I'm saving this cached from google because the original site is gone, and who knows when google will purge its cache.

import net.thechanfam.roland.*: Relational Botox: The neverending key debate.

February 15, 2005
Relational Botox: The neverending key debate.

I've personally endorsed RDBMS extreme makeovers of legacy systems to use synthetic keys over natural keys for quite some time now. However, for one reason or another this debate always pops up, particularly during the early stages of new projects.

I recall reading this somewhere in space:

" many legacy SQL data models use Natural primary keys. A Natural key is a key with business meaning that is an attribute (or attributes) that is unique by virtue of its business semantics. Examples of natural keys might be the Social Insurance Number. The rule is simple: If a candidate key attribute has meaning outside of the database context, it is a Natural key, no matter if it is automatically generated or not."

Many would argue that natural keys almost always cause problems in the long run. A good primary key must be unique, constant, and is of course required (never null or unknown). Very few entity attributes satisfy these requirements, and some that do are not efficiently indexable by SQL databases. They'd also argue that we should be absolutely sure that a candidate key attribute never changes through the data's entire lifetime before promoting it to a primary key.

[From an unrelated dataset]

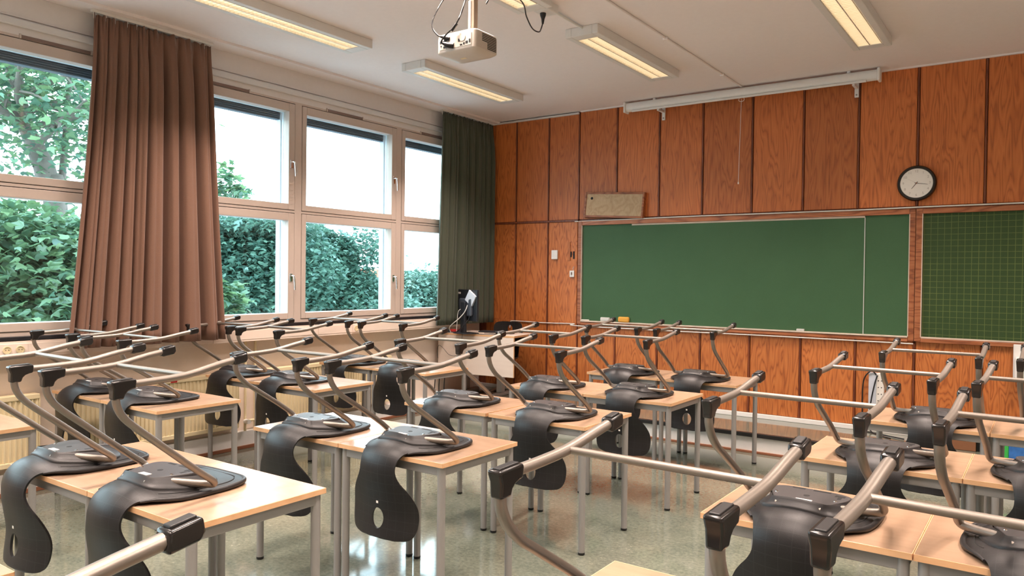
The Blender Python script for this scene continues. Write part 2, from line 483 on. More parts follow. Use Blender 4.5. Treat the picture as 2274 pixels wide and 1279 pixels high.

In terms of uniqueness, a natural key has, by definition, semantics outside of the database. How do you guarantee unique values? Is there a single entity/generator? Will it be the same trustable entity for as long as the data lives?

In terms of continuity, as the natural key has semantics in the "real world", will these semantics be constant? Can you guarantee that existing values never change?

I've blogged this so I remember what to say the next time a DBA sparks this heated discussion with me.

What do you think?
Posted by rchan at February 15, 2005 04:16 PM
Comments

I'm a natural key man, personally.

I don't know how many times I've seen data get corrupted because someone was shuffling data around carelessly and didn't notice that the values clause of ( 2, 38, 44552 ) should have been ( 2, 33, 44552 ). Obvious mistakes don't become obvious until the data has intrinsic meaning.

I usually find the divide is between the unix/oracle camp ( natural keys ) and the ms/sqlserver camp( arbitrary auto increment keys ).

The arbitrary keys camp generally claim that their keys are faster, and it lets you change the values of what would have been the natural key.

I have this to say about that:
- to a computer, characters are numbers. Let the database makers worry about indexing algorithms. That's what they are there for.
- early optimisations are almost always folly. You generally should not worry about making something fast until you know you have it working at all.
- lastly, if a natural key "changes" on you, then it is either a new "thing" ( it has changed after all ), or it wasn't a natural key after all.

For instance, consider these tables:
Fruit ( id, name )
Sales( timestamp, fruit_id, price )

Now if today an ID of 2 is an apple, you record some sales, then tomrrow update the fruit table so the name associated with 2 is orange, what just happened to yesterdays apple sales?

----------

As a long time developer ( 22 years ), I also note that most of the people in the arbitrary key camp like writing code to maintain the model's integrity. If you talk to enough of the natural key folk, you'll see they're interested in a stable, inviolatable data model wherein multiple developers can write applications in a variety languages and technologies and know that they can trust the data.